De acordo com a Bíblia, o que é
relevante é que cada membro coopere ativamente para o bem do corpo através de
sua participação responsável e pela prática de seus dons. À luz da Bíblia, o
que é importante é que os crentes se fortaleçam e adquiram maturidade
espiritual através da edificação mútua. Uma igreja bíblica é uma igreja do
povo, com ministério descentralizado. Por ‘igreja sem clero’ não queremos dizer
que não haja necessidade de ministro em tempo integral. Na verdade, o que a
igreja necessita é de que todos membros sejam ministros em tempo integral. A
pergunta relevante aqui é: que tipo de ministérios devem esses ministros
desempenhar. Segundo o Novo Testamento, esses ministros em tempo integral
devem estar ministrando no mundo e para o mundo, ajudando o pobre,
evangelizando, levando a paz onde há conflito e violência. De acordo com a
Bíblia, é o mundo e não a igreja que precisa de ministros em tempo integral.
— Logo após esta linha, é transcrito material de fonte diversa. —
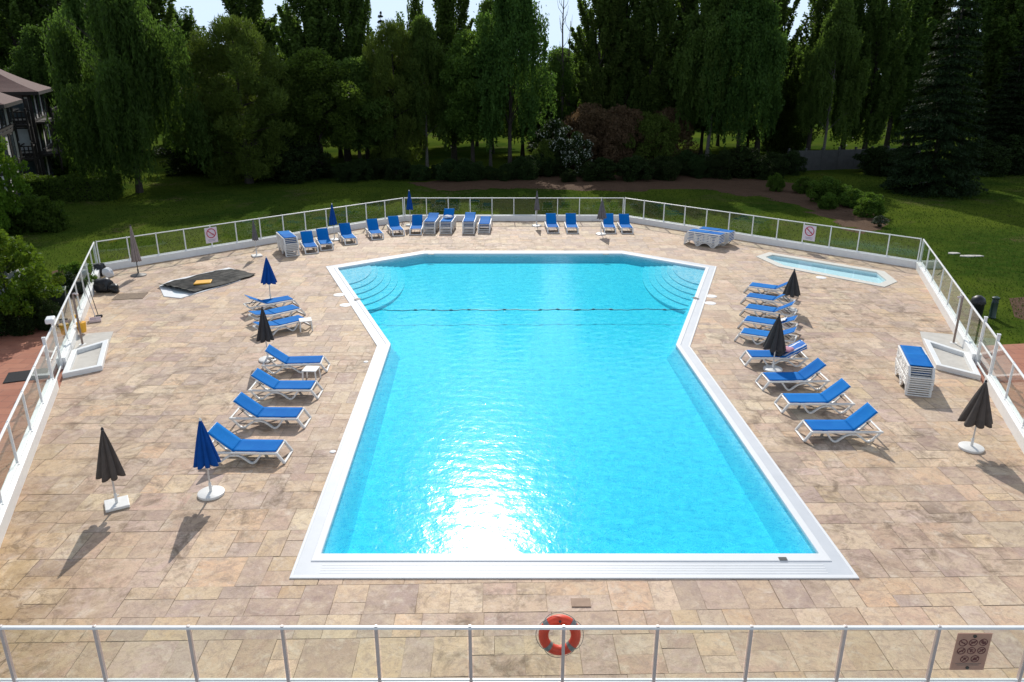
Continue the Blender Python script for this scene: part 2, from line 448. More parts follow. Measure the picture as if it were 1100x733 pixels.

O QUE PRECISAMOS hoje é de uma
igreja sem clero. Os próprios pastores precisam ser liberados da cobrança de
que sejam ultraversáteis, multitalentosos e sobre-humanos. Os leigos, por sua
vez, precisam ser despertados da cômoda ilusão de que basta freqüentar a igreja
aos domingos e entregar os dez por cento de seus vencimentos.
Uma igreja sem clero não é algo
fácil. Requer a participação ativa de todo o corpo. Mas as recompensas - a
bênção da participação, da solidariedade, da comunhão - são muito compensadoras.
E todos engajados nesse ideal estarão fazendo com que a igreja deixe de ser um
lugar aonde se vai, e passe a ser a algo que todos juntos somos: IGREJA.